Exit Medea, dans la catégorie « Nouveaux Talents », raconte l’évasion de Médée avec Jason en road movie stylisé, bien avant l’infanticide qu’elle commettra. Nous assistons à sa rencontre post-adolescente avec Jason, à leur amour naissant qui la pousse à arracher la langue de son père, à son rapport avec son frère, puis à la relation qui la lie à la vie à la mort avec son amant. Fidèle au mythe, le réalisateur et scénariste Tony Paraskeva synthétise plusieurs sources littéraires pour accoucher d’un langage poétique dans un univers onirique rock 90s. Les acteurs viennent du théâtre, et cela se voit. C’est très bien joué, voire trop. Sauf que les dimensions théâtrale et cinématographique peinent à cohabiter. Se succèdent, de façon schématique et répétitive, répliques pour faire avancer l’action, et moments visuels sans dialogues pour transmettre un ressenti du moment. Les plans de cinéma prennent leur temps pour s’enrichir de sens à partir des regards et des mouvements, mais restent trop éloignés des lignes parlées. Et le film ressemble davantage à un projet de théâtre dont on reçoit des images à la volée, à l’instar d’un making of de théâtre filmé, tel que l’étaient (de façon plus ou moins réussie) les courts et moyen-métrages de Bertrand Mandico sur Conann, présentés en 2023 et en 2024 au Festival. Si le pouvoir du théâtre réside habituellement dans la continuité du regard, celui du cinéma se trouve dans la perception d’un montage ou d’un collage dont le sens est déjà inscrit dans l’image. Exit Medea ne trouve pas son point d’équilibre, tel un pantin désarticulé et programmatique, qui se force à être lynchien – évidentes références à Sailor et Lula – et giallesque, en attendant successivement que le sens vienne seulement d’un visuel qui attend un déclencheur de langage, ou seulement d’un langage qui attend un déclencheur de vision.

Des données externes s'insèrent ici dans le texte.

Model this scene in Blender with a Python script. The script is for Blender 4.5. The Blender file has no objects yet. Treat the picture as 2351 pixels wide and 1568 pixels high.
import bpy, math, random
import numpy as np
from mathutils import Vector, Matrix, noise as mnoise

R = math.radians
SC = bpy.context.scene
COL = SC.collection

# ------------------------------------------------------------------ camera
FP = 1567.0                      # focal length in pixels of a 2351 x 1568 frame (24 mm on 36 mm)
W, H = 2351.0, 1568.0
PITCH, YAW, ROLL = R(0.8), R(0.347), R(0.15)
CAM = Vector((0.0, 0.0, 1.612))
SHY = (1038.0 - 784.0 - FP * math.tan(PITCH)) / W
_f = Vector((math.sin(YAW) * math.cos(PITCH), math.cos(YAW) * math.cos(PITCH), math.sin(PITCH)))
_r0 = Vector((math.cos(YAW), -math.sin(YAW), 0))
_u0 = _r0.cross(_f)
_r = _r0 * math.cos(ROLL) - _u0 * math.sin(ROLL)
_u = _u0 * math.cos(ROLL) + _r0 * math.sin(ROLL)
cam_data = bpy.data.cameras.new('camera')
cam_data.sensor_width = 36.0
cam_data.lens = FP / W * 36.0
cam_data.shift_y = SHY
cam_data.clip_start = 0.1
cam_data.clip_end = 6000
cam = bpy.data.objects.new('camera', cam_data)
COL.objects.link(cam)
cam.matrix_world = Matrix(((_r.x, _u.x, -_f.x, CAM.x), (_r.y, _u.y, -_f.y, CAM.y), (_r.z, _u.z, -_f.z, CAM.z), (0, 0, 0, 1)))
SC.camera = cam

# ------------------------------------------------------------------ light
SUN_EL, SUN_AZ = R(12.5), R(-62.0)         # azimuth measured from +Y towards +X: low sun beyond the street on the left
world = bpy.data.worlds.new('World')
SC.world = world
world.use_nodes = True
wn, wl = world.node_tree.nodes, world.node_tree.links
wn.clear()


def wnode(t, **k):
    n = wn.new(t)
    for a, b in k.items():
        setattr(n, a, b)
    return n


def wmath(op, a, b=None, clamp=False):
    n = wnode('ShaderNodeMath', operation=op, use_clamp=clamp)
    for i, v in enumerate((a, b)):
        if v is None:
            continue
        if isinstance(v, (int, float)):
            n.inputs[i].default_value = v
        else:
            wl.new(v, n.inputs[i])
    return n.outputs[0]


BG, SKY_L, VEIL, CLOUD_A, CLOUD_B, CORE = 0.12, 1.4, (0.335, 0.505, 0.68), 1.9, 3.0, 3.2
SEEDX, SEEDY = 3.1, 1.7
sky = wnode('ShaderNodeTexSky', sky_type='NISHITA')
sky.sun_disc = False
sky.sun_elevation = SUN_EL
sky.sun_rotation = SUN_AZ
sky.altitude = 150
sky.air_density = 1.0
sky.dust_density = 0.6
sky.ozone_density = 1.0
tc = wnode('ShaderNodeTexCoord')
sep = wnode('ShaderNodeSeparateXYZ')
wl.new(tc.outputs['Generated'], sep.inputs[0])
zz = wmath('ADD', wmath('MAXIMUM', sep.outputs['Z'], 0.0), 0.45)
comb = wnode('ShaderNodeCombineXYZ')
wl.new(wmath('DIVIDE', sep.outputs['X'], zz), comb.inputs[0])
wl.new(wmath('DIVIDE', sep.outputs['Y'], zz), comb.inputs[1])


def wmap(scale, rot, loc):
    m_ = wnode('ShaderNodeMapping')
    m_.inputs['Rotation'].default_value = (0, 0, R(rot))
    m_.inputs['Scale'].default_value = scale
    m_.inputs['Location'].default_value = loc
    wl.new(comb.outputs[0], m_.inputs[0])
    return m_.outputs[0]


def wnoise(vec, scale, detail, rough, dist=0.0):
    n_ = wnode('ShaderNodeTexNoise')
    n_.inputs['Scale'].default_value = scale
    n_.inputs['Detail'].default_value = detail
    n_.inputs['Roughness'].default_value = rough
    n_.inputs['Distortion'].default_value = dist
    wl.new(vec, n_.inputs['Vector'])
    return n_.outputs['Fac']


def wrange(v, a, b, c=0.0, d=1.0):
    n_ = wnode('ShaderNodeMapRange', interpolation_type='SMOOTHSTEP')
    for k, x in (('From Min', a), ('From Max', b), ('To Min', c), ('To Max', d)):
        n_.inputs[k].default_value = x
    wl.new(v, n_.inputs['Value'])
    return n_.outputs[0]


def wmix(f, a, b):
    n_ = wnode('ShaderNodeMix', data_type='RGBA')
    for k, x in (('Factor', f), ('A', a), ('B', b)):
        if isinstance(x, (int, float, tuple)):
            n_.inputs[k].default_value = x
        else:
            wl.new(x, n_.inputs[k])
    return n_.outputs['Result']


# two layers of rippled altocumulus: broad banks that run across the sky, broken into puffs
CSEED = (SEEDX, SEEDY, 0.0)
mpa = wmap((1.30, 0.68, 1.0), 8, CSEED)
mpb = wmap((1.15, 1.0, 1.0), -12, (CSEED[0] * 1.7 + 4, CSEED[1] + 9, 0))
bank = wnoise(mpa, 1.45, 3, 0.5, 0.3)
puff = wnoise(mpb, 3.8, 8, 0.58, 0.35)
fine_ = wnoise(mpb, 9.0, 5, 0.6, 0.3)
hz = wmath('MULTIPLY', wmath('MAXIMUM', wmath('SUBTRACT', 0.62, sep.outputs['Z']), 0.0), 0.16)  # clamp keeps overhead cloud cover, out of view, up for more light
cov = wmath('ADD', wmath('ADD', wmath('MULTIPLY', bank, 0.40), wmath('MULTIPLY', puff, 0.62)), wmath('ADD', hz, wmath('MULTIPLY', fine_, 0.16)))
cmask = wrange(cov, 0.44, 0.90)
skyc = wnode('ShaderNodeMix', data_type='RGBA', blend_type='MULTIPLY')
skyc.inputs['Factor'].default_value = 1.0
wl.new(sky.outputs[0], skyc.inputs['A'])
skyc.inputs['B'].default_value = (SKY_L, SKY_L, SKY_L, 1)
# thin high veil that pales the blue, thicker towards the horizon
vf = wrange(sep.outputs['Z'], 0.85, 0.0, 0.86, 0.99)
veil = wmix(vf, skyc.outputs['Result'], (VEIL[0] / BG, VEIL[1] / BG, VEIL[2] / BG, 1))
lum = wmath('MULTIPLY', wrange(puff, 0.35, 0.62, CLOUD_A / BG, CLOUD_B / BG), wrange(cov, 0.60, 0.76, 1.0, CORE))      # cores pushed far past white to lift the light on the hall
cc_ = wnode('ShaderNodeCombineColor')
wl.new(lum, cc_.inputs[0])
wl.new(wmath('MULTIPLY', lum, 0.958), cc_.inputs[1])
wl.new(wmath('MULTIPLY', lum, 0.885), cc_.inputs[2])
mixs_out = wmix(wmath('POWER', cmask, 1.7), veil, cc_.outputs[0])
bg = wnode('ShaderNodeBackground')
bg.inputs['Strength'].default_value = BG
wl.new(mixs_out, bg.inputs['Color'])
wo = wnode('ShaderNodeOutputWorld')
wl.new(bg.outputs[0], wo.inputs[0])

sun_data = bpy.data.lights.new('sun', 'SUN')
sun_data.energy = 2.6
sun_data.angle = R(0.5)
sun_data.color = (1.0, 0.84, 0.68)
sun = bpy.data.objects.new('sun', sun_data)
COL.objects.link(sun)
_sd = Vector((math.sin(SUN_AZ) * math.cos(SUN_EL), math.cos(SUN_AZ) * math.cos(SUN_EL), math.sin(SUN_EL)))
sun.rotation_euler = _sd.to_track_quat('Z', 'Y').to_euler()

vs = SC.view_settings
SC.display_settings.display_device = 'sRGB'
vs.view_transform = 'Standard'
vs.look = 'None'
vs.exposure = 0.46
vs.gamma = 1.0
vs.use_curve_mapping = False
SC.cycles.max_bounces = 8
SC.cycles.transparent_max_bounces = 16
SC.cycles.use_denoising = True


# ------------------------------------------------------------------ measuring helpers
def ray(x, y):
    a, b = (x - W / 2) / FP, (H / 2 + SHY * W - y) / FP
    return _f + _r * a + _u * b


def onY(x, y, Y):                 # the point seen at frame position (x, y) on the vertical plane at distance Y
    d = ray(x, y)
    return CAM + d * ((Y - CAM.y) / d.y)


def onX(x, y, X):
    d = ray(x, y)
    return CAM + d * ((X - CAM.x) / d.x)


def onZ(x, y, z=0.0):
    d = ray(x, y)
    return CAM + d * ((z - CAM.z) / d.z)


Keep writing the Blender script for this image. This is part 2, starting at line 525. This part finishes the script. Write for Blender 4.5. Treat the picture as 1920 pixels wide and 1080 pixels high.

Retour à la Compétition internationale avec Honey Bunch, de Madeleine Sims-Fewer et Dusty Mancinelli. Après un accident de voiture, Diana est emmenée par son mari Homer dans un centre assez particulier pour recouvrir la santé et la mémoire. Elle commence à avoir des visions assez cauchemardesques d’elle-même – souvenirs ou hallucinations ? –, tandis que l’attentif Homer semble en savoir un peu plus qu’il n’y paraît. Quand une nouvelle pensionnaire arrive à la clinique avec son père, les événements se bousculent… L’échappée de Diana est évidemment celle vers la vérité, puis vers le dehors de l’institut. L’esthétique surannée des années 60 et 70 (y compris dans l’usage du zoom) permet d’instaurer une véritable patte de bizarrerie, d’autant que la mise en scène opte pour un focus d’objets pour faire le lien entre le présent et les souvenirs. La construction de Honey Bunch s’apparente à une sorte de carambolage de choses et d’idées pour voir et savoir, en même temps que Diana comprend son chemin de croix. Ce traitement fait sortir de la banalité la tournure des événements – la sempiternelle répétition de curieuses manifestations, dans des contextes différents. C’est quand le film commence un peu à tourner en rond qu’il se développe vraiment, mais comme dans toute œuvre sur la maison de santé aux pratiques un peu louches, il faut que le twist soit à la hauteur de l’attente créée par la réalisation et le scénario. Ici, le tandem du père et de sa fille est peut-être exploré de façon trop superficielle pour soutenir l’avancée du récit et justifier la résolution finale, par ailleurs lourdement assenée d’explications. Avec une avancée dramaturgique plus progressive, le résultat aurait sans doute gagné en cohérence. En revanche, la mise en scène tient ses promesses jusqu’au bout, confirmant le talent du duo de réalisateurs.